→ **Your goal**: Below are the records; give again exactly the lines from the one containing "Reconstruct this image" through the one containing "COL = SC.collection", leaving out pictures.

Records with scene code
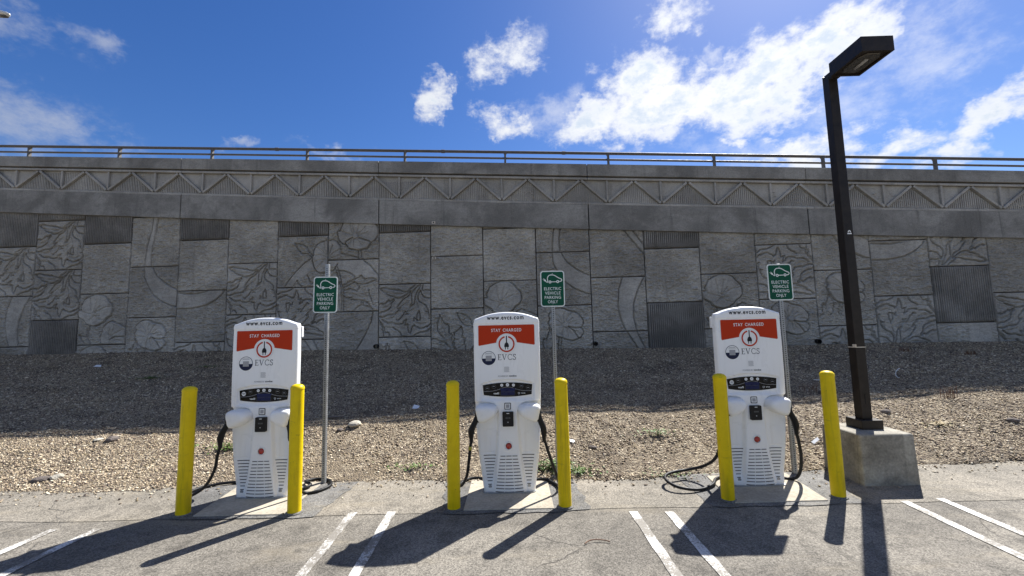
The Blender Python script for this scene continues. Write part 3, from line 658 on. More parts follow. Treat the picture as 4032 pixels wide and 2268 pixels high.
MESH['arc1'] = arc_mesh('curved_band_relief_panel', [(.435, 1.02), (.417, .75), (.337, .4), (.30, -.02)], [(.54, 1.02), (.487, .6), (.44, .26), (.45, -.02)], 41)
MESH['arc2'] = arc_mesh('curved_band_relief_panel', [(.30, 1.02), (.32, .78), (.415, .59), (.52, .44), (.69, .31), (.91, .21), (1.03, .19)], [(.45, 1.02), (.565, .82), (.74, .67), (.9, .58), (1.04, .52)], 43)
MESH['cres'] = arc_mesh('crescent_relief_panel', [(-.02, .97), (.17, .94), (.38, .935), (.55, .965), (.70, 1.02)], [(-.02, .65), (.3, .65), (.58, .7), (.78, .8), (.91, .91), (.97, 1.02)], 46)
MESH['bow'] = arc_mesh('curved_band_relief_panel', [(.59, 1.02), (.5, .76), (.475, .46), (.53, .18), (.61, -.02)], [(.99, 1.02), (.85, .76), (.76, .5), (.75, .26), (.80, -.02)], 48)
MESH['bow2'] = arc_mesh('curved_band_relief_panel', [(.6, 1.02), (.70, .85), (.85, .6), (1.0, .4)], [(.78, 1.02), (.90, .75), (1.02, .55)], 51)
MESH['strip'] = arc_mesh('curved_band_relief_panel', [(.55, 1.02), (.70, .80), (.85, .60), (1.02, .38)], [(.72, 1.02), (.85, .80), (1.02, .55)], 53)
MESH['edge'] = arc_mesh('curved_band_relief_panel', [(.905, 1.02), (.86, .8), (.75, .56), (.575, .26), (.45, -.02)], [(1.02, 1.02), (1.02, .5), (1.02, -.02)], 55, True, False)
MESH['facet'] = relief_mesh('plain_panel', 90, [], (), (), (), 1.0, 57, [np.array([(.52, 1.0), (.95, 1.0), (.80, .4), (.5, .4)])])
for i in range(4): MESH['plain%d' % i] = relief_mesh('plain_panel', 110, (), (), (), (), 1.0, 61+i*7)
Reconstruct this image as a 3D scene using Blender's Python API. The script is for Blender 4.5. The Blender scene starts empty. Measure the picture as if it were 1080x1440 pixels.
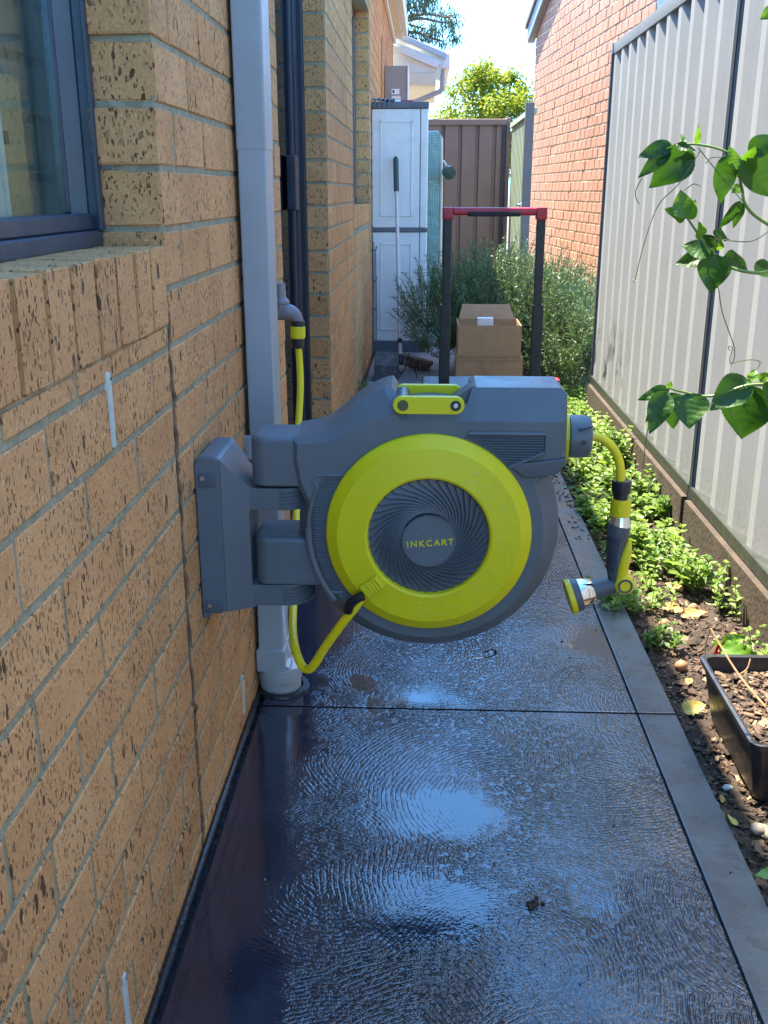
import bpy, bmesh, math, random
import numpy as np
from mathutils import Vector, Matrix, Euler
R = math.radians
random.seed(7); rng = np.random.default_rng(11)
SC = bpy.context.scene
COL = SC.collection

# ------------------------------------------------------------------ camera
cam_d = bpy.data.cameras.new("camera"); cam = bpy.data.objects.new("camera", cam_d); COL.objects.link(cam)
cam.location = (0, 0, 1.134)
cam.rotation_euler = (R(90 - 18.06), 0, R(2.367))
cam_d.sensor_fit = 'AUTO'; cam_d.sensor_width = 36.0; cam_d.lens = 34.5
cam_d.clip_start = 0.02; cam_d.clip_end = 2000
SC.camera = cam
# ------------------------------------------------------------------ sky, sun, exposure
SUN = Vector((-0.30, 0.36, 1.0)).normalized()
el = math.asin(SUN.z); az = math.atan2(SUN.x, SUN.y)
W = bpy.data.worlds.new("World"); SC.world = W; W.use_nodes = True
wn = W.node_tree; bgn = wn.nodes["Background"]
sky = wn.nodes.new("ShaderNodeTexSky"); sky.sky_type = 'NISHITA'; sky.sun_disc = False
sky.sun_elevation = el; sky.sun_rotation = az
sky.air_density = 1.0; sky.dust_density = 0.9; sky.ozone_density = 5.0
tint = wn.nodes.new("ShaderNodeMix"); tint.data_type = 'RGBA'; tint.blend_type = 'MULTIPLY'; tint.inputs[0].default_value = 1.0
tint.inputs[7].default_value = (0.46, 0.80, 1.0, 1)          # clear deep summer blue
wn.links.new(sky.outputs[0], tint.inputs[6]); wn.links.new(tint.outputs[2], bgn.inputs[0]); bgn.inputs[1].default_value = 0.15
sl = bpy.data.lights.new("sun", 'SUN'); sl.energy = 3.5; sl.angle = R(0.53); sl.color = (1.0, 0.90, 0.73)
so = bpy.data.objects.new("sun", sl); COL.objects.link(so)
so.rotation_euler = SUN.to_track_quat('Z', 'Y').to_euler()
so.location = (-3, 3, 9)
SC.view_settings.view_transform = 'Standard'; SC.view_settings.look = 'None'
SC.view_settings.gamma = 1.0; SC.view_settings.use_curve_mapping = False
SC.view_settings.exposure = 2.75
SC.cycles.max_bounces = 10; SC.cycles.diffuse_bounces = 6; SC.cycles.glossy_bounces = 4
SC.cycles.transmission_bounces = 6; SC.cycles.transparent_max_bounces = 12
SC.cycles.use_denoising = True; SC.cycles.sample_clamp_indirect = 6.0

# ------------------------------------------------------------------ helpers
def obj(name, bm, mat=None, parent=None, smooth=35, loc=None):
    if isinstance(bm, bpy.types.Mesh): me = bm
    else:
        me = bpy.data.meshes.new(name); bm.to_mesh(me); bm.free()
        if smooth is not None and len(me.polygons):
            me.polygons.foreach_set('use_smooth', [True] * len(me.polygons))
            me.set_sharp_from_angle(angle=R(smooth))
    o = bpy.data.objects.new(name, me); COL.objects.link(o)
    if mat is not None and not me.materials: me.materials.append(mat)
    if not isinstance(bm, bpy.types.Mesh) and smooth is not None and len(me.vertices) < 6000:
        w = o.modifiers.new('weighted', 'WEIGHTED_NORMAL'); w.keep_sharp = True
    if parent is not None: o.parent = parent
    if loc is not None: o.location = loc
    return o
def tag(o, label=None, cat=None, group=None, kind=None):
    if label: o['label'] = label
    if cat: o['category'] = cat
    if group: o['group'] = group
    if kind: o['kind'] = kind
    return o
def thing(name, label, cat, loc=(0, 0, 0), rot=(0, 0, 0), group=None):
    o = bpy.data.objects.new(name, None); COL.objects.link(o)
    o.location = loc; o.rotation_euler = rot; o.empty_display_size = 0.1
    return tag(o, label, cat, group)
def B(): return bmesh.new()
def keep(o, world_parent):
    """parent o (built in world coordinates) to an empty that stands somewhere else"""
    bpy.context.view_layer.update()
    o.parent = world_parent; o.matrix_parent_inverse = world_parent.matrix_world.inverted()
    return o
def box(bm, a, b, bev=0.0, seg=1, M=None):
    x0, y0, z0 = a; x1, y1, z1 = b
    r = bmesh.ops.create_cube(bm, size=1.0)
    vs = r['verts']
    for v in vs:
        v.co = Vector(((x0 + x1) / 2 + v.co.x * (x1 - x0), (y0 + y1) / 2 + v.co.y * (y1 - y0), (z0 + z1) / 2 + v.co.z * (z1 - z0)))
    if bev > 0:
        es = list({e for v in vs for e in v.link_edges})
        r2 = bmesh.ops.bevel(bm, geom=es, offset=bev, segments=seg, profile=0.5, affect='EDGES')
        vs = list({v for f in r2['faces'] for v in f.verts} | {v for v in vs if v.is_valid})
    if M is not None:
        for v in vs: v.co = M @ v.co
    return vs
def prism(bm, pts, d0, d1, axis='y', bev=0.0, seg=2, bev_back=0.0):
    """polygon pts (2-D) swept from d0 to d1 along axis; the d0 rim gets a bevel"""
    def P(p, d):
        if axis == 'y': return (p[0], d, p[1])
        if axis == 'z': return (p[0], p[1], d)
        return (d, p[0], p[1])
    f0 = [bm.verts.new(P(p, d0)) for p in pts]; f1 = [bm.verts.new(P(p, d1)) for p in pts]
    n = len(pts)
    A = bm.faces.new(f0); C = bm.faces.new(f1[::-1]); new = [A, C]
    for i in range(n): new.append(bm.faces.new((f0[i], f1[i], f1[(i + 1) % n], f0[(i + 1) % n])))
    bmesh.ops.recalc_face_normals(bm, faces=new)
    if bev > 0: bmesh.ops.bevel(bm, geom=[e for e in A.edges], offset=bev, segments=seg, profile=0.5, affect='EDGES', clamp_overlap=False)
    if bev_back > 0 and C.is_valid: bmesh.ops.bevel(bm, geom=[e for e in C.edges], offset=bev_back, segments=seg, profile=0.5, affect='EDGES', clamp_overlap=False)
def frame_of(d):
    d = d.normalized(); u = Vector((0, 0, 1)) if abs(d.z) < 0.9 else Vector((1, 0, 0))
    a = d.cross(u).normalized(); return a, a.cross(d).normalized()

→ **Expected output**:
Reconstruct this image as a 3D scene using Blender's Python API. The script is for Blender 4.5. The Blender scene starts empty. Measure the picture as if it were 1080x1440 pixels.
import bpy, bmesh, math, random
import numpy as np
from mathutils import Vector, Matrix, Euler
R = math.radians
random.seed(7); rng = np.random.default_rng(11)
SC = bpy.context.scene
COL = SC.collection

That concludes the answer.